▶ **Dataset rows**

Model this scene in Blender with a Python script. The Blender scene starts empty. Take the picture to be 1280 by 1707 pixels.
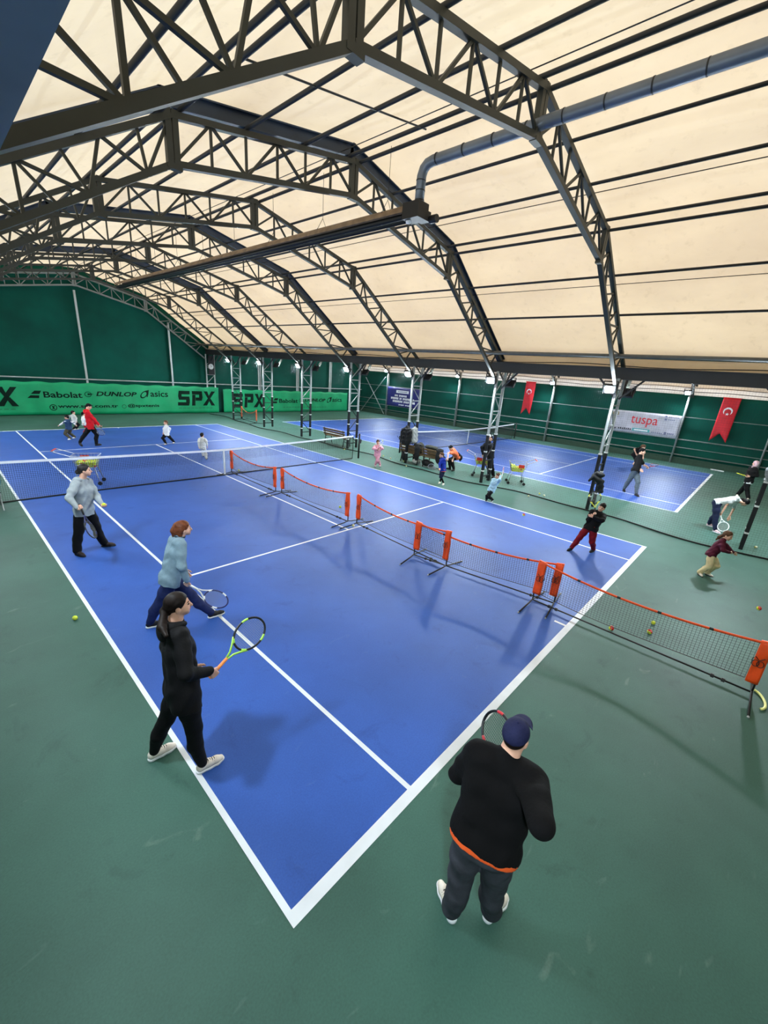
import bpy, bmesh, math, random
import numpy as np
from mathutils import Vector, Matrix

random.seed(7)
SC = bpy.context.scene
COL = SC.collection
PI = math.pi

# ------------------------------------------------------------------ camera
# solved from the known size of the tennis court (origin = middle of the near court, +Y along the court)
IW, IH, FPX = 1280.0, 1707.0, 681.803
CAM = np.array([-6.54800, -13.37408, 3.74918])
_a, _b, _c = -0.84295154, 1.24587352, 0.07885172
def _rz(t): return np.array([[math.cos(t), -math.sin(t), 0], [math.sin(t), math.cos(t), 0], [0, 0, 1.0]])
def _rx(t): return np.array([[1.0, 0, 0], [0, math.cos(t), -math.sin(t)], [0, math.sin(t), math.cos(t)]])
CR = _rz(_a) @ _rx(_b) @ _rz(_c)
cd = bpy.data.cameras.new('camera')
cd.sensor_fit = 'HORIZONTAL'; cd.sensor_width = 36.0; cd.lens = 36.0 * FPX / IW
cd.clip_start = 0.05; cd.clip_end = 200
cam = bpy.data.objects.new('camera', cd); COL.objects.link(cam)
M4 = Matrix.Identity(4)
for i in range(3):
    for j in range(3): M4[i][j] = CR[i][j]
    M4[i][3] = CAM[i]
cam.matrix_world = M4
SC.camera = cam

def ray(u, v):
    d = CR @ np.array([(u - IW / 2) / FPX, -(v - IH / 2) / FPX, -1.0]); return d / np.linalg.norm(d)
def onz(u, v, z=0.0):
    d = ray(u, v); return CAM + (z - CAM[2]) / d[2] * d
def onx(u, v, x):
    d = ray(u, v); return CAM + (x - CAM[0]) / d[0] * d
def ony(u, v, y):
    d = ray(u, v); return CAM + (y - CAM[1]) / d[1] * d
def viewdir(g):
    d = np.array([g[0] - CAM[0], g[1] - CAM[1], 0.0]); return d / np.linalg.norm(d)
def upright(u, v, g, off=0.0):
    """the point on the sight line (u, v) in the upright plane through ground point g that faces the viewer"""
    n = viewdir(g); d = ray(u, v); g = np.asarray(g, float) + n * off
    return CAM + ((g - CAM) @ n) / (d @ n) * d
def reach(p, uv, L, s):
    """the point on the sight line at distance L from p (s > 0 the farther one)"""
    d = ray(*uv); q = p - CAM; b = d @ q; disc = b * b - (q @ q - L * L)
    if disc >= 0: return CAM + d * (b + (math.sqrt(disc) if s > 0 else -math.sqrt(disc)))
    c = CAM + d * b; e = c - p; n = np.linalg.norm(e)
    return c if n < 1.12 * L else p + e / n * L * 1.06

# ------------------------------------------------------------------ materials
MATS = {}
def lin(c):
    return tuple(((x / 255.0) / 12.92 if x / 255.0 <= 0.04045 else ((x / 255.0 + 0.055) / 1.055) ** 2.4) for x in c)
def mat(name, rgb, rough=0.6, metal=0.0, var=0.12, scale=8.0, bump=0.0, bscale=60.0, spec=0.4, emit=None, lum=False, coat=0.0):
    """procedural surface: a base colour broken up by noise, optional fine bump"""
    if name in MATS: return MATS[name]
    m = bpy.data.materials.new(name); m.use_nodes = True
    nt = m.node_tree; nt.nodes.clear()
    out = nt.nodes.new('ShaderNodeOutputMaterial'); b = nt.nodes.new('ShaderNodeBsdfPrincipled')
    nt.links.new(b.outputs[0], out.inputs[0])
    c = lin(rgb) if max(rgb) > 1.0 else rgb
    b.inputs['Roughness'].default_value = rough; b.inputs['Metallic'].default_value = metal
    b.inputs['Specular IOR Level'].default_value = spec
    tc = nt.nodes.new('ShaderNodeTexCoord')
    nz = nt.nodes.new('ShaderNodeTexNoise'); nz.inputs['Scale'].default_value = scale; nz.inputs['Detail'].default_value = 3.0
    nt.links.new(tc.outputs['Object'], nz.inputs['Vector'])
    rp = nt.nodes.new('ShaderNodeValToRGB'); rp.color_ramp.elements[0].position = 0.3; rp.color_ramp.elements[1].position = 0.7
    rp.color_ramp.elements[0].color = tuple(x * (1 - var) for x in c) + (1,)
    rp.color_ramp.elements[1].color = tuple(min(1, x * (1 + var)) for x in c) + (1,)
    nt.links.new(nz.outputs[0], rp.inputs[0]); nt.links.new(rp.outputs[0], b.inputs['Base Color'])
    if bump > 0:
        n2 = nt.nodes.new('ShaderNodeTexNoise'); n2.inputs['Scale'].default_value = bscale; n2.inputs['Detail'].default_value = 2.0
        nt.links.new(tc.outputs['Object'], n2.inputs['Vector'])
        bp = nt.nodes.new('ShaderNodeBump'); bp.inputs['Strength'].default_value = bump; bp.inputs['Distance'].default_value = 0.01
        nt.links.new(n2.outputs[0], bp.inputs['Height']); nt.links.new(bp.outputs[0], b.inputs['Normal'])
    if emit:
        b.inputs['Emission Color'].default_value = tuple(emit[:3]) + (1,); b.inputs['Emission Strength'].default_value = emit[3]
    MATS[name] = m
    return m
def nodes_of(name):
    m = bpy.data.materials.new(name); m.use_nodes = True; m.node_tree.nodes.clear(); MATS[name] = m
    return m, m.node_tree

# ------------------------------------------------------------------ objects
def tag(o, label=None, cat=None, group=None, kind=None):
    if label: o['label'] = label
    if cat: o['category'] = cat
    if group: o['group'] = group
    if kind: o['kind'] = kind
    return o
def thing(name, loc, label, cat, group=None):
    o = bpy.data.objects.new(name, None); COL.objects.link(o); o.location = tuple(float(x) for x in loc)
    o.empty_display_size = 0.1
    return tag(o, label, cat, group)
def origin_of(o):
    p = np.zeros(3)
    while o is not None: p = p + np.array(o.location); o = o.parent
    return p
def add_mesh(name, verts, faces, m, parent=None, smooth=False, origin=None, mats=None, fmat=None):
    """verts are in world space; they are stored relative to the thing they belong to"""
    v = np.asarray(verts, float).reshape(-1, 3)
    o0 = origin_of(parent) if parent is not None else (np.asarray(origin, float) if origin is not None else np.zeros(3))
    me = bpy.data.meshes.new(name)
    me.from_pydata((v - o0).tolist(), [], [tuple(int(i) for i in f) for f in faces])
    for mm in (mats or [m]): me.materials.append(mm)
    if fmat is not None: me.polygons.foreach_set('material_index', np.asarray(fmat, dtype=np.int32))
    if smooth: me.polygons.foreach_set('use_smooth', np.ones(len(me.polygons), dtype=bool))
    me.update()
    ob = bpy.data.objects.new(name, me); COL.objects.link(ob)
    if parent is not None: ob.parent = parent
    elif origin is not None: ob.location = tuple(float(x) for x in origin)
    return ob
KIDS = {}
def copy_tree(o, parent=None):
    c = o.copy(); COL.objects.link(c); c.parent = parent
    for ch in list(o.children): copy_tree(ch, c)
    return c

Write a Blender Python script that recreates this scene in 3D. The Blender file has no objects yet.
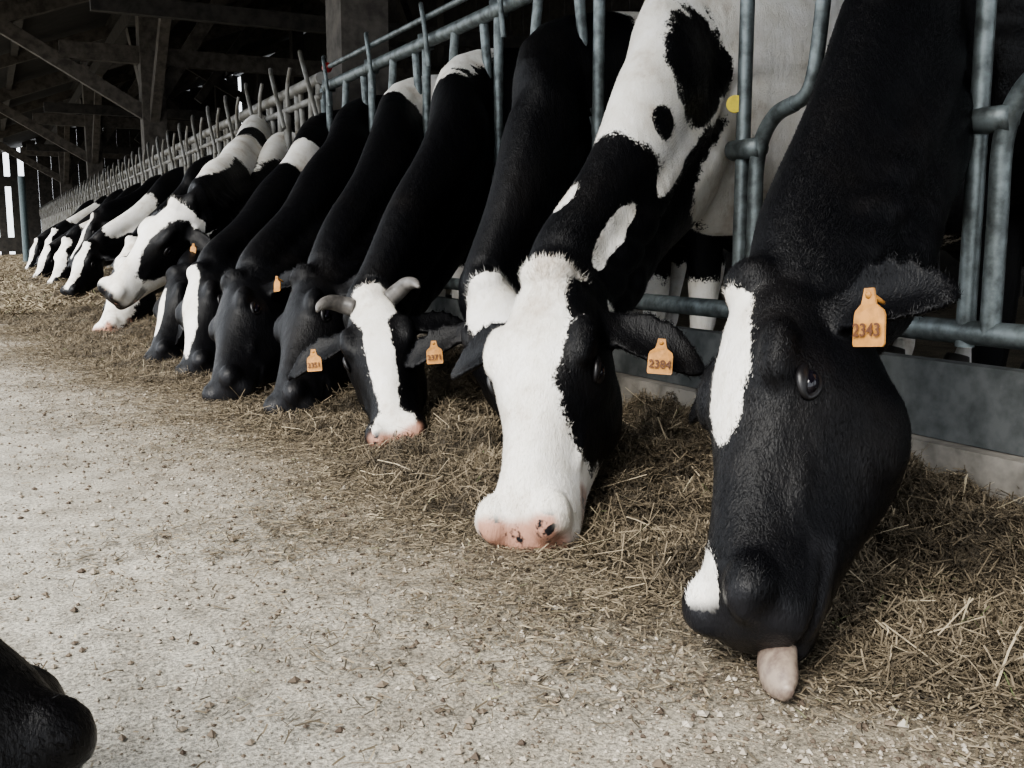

▶ **Requirements**
Retype the records above word for word, from their first line through the line containing "SC.camera = cam", and leave out every picture.

▶ **Response to the task**
Model this scene in Blender with a Python script. The Blender scene starts empty. Take the picture to be 1280 by 1707 pixels.
import bpy, bmesh, math, random
import numpy as np
from mathutils import Vector, Matrix

random.seed(7)
SC = bpy.context.scene
COL = SC.collection
PI = math.pi

# ------------------------------------------------------------------ camera
# solved from the known size of the tennis court (origin = middle of the near court, +Y along the court)
IW, IH, FPX = 1280.0, 1707.0, 681.803
CAM = np.array([-6.54800, -13.37408, 3.74918])
_a, _b, _c = -0.84295154, 1.24587352, 0.07885172
def _rz(t): return np.array([[math.cos(t), -math.sin(t), 0], [math.sin(t), math.cos(t), 0], [0, 0, 1.0]])
def _rx(t): return np.array([[1.0, 0, 0], [0, math.cos(t), -math.sin(t)], [0, math.sin(t), math.cos(t)]])
CR = _rz(_a) @ _rx(_b) @ _rz(_c)
cd = bpy.data.cameras.new('camera')
cd.sensor_fit = 'HORIZONTAL'; cd.sensor_width = 36.0; cd.lens = 36.0 * FPX / IW
cd.clip_start = 0.05; cd.clip_end = 200
cam = bpy.data.objects.new('camera', cd); COL.objects.link(cam)
M4 = Matrix.Identity(4)
for i in range(3):
    for j in range(3): M4[i][j] = CR[i][j]
    M4[i][3] = CAM[i]
cam.matrix_world = M4
SC.camera = cam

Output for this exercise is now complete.